Video starting at 8:41:38

Byungwoo and Eric shared a session to do two smaller talks about the new CSS selector :has which is currently supported in Chrome, Safari, Edge and Opera and soon Firefox.

They show a lot of examples of what you can do with the selector (my note taking speed couldn't quite keep up so I just enjoyed the presentation without making notes).

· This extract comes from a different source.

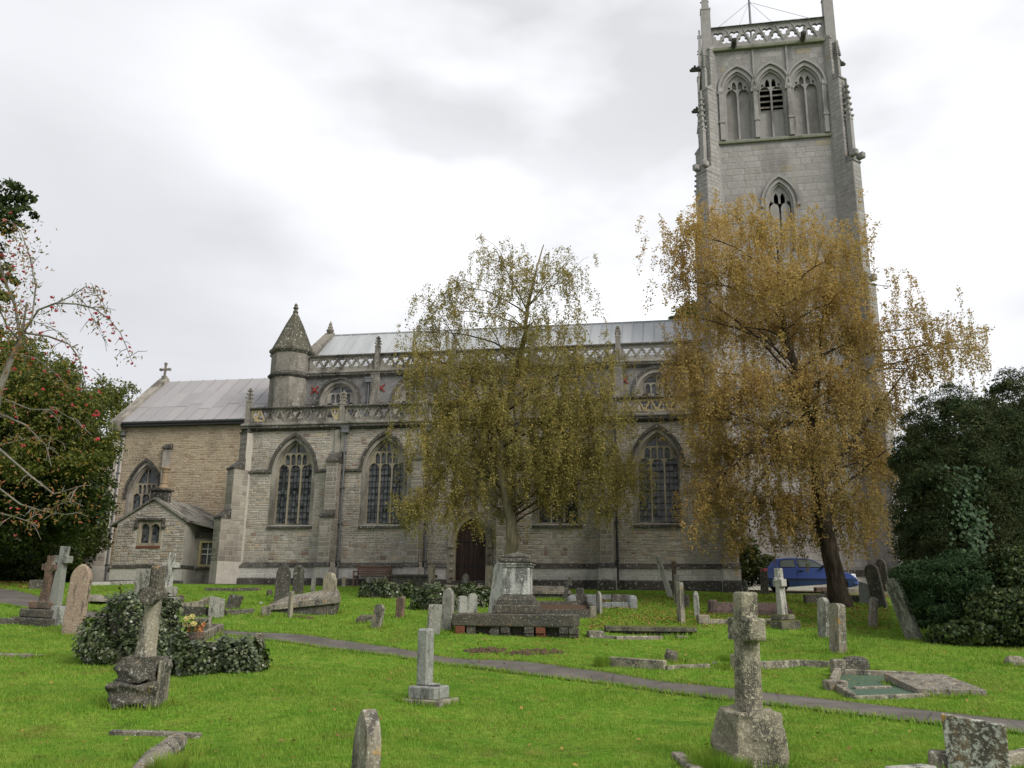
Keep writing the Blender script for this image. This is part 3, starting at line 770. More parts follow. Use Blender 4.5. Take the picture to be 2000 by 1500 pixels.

Browser Talk & Q&A with { Devlin, Alexandre, Simeon } from Chrome, { Rob } from Mozilla and { Anton } from Brave

Video starting at 7:39:41

Six people on the stage, two sitting on high stools on the left, a moderator standing in the middle and three more sitting on high stools on the right

Finally, there was a nice Q&A session with the browser vendors. Most of the questions were focused on the manifest v3 and especially the filter list limits. One key takeaway for me from those was that Chrome decided to start with conservative lower limits because it's easier to increase limits if need be than it is to lower existing limits. They said based on data from filter list maintainers and real performance data from Chrome users will be the needed data points to consider changing the limits.

All in all I think the Q&A was a great session. I counted roughly 21 questions and answers, depending on how you count as some of them were more akin to back-and-forth discussion but I really liked that the conference provided this platform for the discussion at the end of the conference. For me as someone new to all this, it was very informative. I learned a lot from the questions asked as well as answers given.

Overall impressions

At the end of it all, it was a great event and a great trip to Amsterdam. In addition to the Ad-Filtering Dev Summit, I had a change to catch up with old friends and colleagues in the industry and talk & geek out about community, dev rel, remote work, travel and living abroad with amazing people.

The only negative I have about the summit was that the days were a bit too long. Starting at 10 and finishing the talks at 18.40 felt a few hours too much for my taste. Regardless, I'm already looking forward to the next year's event.

Thanks to all the organizers, speakers and fellow participants for great insights and friendly discussions.